At BTO HQ they knew something was up. A joint Dorset Bird Club/BTO ‘Birder’s conference’ was organised for October 2010 and the BTO’s Neil Calbrade gave a lecture explaining the problem. Looking at his graphs covering the previous five years, you could see that Poole Harbour had the highest number of incomplete counts in Britain. 

What had happened to the counters? More than once, we were sent us to do a count in the dark, or at the wrong state of tide. Over a year or two, half the counters quit, and it’s not easy getting counters. In neighbouring Hampshire, the WeBS organisers overcome any shortage of counters by arranging the dates to fit in with the availability of the people. Christchurch birder Mark Andrews spotted the problem with this and gave an example. “With a known movement of Black-tailed Godwits between the Lower Avon Valley and Poole Harbour, my feeling is that the figures could be potentially meaningless when the counts are a week apart.” 
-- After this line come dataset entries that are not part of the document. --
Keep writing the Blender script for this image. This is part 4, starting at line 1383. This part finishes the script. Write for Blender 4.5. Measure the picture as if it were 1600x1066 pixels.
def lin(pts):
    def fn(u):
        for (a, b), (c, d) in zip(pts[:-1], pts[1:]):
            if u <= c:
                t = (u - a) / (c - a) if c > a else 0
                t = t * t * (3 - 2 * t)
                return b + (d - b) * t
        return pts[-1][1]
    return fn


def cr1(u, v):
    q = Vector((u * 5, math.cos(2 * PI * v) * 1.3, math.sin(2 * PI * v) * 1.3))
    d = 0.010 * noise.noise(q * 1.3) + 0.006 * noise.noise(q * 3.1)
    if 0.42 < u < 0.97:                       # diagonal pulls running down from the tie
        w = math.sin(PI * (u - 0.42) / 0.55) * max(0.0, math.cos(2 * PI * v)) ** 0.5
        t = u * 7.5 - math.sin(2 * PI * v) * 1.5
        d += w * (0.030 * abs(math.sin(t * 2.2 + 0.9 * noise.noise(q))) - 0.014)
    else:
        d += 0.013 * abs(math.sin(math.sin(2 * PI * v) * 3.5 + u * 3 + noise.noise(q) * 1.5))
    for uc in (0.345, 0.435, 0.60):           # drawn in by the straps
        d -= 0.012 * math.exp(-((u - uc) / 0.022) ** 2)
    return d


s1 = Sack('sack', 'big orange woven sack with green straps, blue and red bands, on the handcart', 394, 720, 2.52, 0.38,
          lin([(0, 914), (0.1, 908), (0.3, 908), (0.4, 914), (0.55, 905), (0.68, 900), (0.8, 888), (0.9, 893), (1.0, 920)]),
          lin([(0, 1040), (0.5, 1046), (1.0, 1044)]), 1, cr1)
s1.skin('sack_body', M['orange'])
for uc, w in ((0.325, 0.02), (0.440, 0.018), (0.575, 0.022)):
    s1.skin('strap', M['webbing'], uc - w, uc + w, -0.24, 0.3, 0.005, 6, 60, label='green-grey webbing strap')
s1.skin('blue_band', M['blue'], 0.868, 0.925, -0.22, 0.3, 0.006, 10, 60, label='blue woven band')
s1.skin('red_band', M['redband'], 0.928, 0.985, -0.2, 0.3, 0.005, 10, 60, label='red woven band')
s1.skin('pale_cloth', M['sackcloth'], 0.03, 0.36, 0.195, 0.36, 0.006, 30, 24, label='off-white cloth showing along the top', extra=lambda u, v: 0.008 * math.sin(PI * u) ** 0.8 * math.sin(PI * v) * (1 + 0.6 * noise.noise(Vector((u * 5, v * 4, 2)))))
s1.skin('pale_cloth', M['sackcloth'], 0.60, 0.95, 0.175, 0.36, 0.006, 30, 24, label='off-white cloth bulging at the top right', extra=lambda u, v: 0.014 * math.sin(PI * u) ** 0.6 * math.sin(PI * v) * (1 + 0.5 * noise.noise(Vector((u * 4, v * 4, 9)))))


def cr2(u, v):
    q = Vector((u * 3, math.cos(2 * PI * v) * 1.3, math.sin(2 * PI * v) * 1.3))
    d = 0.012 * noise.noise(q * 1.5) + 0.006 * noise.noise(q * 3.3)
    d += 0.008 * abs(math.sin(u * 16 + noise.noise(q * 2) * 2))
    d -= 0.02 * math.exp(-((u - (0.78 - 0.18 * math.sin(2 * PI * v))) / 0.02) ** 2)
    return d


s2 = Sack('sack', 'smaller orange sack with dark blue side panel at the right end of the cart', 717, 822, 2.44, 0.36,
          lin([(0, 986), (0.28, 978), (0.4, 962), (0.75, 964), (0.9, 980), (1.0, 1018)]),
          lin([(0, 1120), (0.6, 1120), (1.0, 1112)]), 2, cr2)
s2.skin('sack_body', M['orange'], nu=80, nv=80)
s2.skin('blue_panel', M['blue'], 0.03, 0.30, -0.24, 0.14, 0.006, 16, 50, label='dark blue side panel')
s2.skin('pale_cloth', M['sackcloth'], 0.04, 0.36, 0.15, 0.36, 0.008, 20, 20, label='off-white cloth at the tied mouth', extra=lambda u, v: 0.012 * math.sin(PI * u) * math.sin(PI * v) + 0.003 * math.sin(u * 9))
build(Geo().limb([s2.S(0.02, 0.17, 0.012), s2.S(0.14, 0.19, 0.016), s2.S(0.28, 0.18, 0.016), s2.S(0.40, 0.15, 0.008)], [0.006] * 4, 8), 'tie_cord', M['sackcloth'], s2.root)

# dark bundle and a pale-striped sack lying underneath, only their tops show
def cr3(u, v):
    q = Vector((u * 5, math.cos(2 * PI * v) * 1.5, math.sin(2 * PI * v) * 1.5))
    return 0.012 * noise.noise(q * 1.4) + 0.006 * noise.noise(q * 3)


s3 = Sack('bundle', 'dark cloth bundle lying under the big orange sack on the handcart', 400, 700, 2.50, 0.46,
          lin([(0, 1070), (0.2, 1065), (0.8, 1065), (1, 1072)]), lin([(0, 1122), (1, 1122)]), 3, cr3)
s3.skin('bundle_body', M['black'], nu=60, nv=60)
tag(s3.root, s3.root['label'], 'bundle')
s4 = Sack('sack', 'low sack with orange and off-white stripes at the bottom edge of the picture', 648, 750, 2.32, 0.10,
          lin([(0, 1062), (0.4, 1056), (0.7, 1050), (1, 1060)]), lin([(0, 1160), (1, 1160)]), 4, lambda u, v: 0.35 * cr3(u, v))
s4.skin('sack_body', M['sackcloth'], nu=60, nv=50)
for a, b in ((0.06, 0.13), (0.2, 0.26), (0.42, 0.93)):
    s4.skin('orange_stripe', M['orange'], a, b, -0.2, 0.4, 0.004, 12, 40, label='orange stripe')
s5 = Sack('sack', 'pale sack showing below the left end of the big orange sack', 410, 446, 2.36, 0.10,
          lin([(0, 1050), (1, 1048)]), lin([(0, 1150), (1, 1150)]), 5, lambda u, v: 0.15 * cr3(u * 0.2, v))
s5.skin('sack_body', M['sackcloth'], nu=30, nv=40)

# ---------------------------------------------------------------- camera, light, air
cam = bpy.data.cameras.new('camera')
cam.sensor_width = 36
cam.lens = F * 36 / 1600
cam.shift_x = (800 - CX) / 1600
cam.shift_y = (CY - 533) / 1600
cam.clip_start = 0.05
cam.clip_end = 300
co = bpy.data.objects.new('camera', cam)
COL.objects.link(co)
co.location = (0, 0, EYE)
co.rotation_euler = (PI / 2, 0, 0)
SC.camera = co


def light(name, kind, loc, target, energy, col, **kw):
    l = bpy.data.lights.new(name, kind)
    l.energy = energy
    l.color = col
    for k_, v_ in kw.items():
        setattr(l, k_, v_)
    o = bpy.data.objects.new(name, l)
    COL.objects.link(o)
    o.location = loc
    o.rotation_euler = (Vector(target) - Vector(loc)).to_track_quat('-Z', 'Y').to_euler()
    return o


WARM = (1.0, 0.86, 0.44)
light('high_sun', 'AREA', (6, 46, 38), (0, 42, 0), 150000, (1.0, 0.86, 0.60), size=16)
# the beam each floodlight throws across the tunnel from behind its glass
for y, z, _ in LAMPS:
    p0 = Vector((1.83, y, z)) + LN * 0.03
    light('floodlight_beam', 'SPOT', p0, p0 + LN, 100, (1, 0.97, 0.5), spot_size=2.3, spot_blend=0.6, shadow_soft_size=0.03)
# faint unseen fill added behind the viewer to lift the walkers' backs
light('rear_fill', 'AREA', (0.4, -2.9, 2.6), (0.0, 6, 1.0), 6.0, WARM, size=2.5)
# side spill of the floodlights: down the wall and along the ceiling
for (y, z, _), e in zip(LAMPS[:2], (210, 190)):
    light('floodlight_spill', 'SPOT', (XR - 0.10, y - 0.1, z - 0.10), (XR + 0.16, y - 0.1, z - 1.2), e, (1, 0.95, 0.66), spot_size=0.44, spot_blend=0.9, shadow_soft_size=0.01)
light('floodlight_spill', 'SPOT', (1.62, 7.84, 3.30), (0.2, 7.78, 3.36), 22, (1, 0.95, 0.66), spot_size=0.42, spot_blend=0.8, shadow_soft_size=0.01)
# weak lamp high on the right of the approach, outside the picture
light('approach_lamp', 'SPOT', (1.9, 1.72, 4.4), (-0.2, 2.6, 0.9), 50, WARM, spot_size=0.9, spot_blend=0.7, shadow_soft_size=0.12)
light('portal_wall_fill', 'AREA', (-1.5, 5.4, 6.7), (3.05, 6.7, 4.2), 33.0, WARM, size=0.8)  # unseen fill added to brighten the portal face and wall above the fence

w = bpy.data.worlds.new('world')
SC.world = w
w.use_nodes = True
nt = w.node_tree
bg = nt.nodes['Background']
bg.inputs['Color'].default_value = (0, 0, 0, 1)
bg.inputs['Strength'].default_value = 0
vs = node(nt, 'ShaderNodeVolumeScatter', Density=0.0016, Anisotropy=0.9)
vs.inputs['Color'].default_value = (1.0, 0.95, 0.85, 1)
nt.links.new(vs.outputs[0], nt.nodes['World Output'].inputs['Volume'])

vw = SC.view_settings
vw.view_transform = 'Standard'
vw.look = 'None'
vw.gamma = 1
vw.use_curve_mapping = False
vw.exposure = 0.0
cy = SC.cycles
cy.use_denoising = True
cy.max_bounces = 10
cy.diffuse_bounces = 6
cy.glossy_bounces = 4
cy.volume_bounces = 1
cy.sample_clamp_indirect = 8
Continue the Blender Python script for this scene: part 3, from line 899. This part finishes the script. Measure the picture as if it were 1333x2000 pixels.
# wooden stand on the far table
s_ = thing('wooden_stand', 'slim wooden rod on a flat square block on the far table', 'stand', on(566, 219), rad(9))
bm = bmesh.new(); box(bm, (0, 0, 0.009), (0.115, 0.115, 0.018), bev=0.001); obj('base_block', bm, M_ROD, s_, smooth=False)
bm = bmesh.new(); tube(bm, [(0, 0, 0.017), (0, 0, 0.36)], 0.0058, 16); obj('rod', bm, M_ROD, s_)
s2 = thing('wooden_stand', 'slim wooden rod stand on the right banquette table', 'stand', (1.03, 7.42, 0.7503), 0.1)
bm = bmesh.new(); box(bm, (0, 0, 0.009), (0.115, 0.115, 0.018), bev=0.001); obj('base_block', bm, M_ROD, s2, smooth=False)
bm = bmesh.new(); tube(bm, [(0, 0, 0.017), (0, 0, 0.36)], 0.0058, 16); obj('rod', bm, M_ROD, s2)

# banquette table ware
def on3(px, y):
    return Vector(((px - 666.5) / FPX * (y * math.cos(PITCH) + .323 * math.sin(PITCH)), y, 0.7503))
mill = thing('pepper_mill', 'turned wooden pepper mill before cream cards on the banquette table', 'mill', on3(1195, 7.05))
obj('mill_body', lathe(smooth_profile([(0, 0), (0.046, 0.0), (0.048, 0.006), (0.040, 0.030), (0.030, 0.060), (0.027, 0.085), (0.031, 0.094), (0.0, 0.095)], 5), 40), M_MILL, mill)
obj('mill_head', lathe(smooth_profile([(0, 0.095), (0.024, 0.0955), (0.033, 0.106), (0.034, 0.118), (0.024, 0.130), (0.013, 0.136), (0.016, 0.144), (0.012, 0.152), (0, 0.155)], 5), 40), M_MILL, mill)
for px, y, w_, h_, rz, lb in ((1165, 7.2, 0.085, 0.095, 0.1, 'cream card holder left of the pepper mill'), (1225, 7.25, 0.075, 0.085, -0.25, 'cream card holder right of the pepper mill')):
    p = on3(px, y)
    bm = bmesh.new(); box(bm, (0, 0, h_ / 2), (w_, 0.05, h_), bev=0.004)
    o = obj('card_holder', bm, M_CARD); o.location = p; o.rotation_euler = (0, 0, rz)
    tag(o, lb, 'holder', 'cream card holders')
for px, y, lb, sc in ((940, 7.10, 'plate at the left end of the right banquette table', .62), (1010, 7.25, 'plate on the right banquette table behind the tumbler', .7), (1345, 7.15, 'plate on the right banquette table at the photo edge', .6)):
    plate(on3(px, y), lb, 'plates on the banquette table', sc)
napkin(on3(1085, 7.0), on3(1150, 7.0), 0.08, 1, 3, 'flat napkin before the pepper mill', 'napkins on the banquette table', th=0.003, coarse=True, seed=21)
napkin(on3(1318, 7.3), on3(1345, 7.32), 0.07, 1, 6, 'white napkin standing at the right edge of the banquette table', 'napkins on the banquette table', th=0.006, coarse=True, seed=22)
John Day was at the conference. John lives at Arne, having been a senior warden there for the RSPB. He has instigated, coordinated and written a series of important reports on the birds of the harbour, published by the Poole Harbour Study Group. If you were looking for an elder statesman, John would be your man. He stood up and told the conference, “The mean peak counts for Poole Harbour over the last five years for which data is available show that the numbers have now slipped below the 20,000 threshold for an internationally important assemblage of waterfowl. If this continues for another five years, and especially if Avocet or Black-tailed Godwits are undercounted, the area could lose the protection that this designation affords.” And on that bombshell he sat down.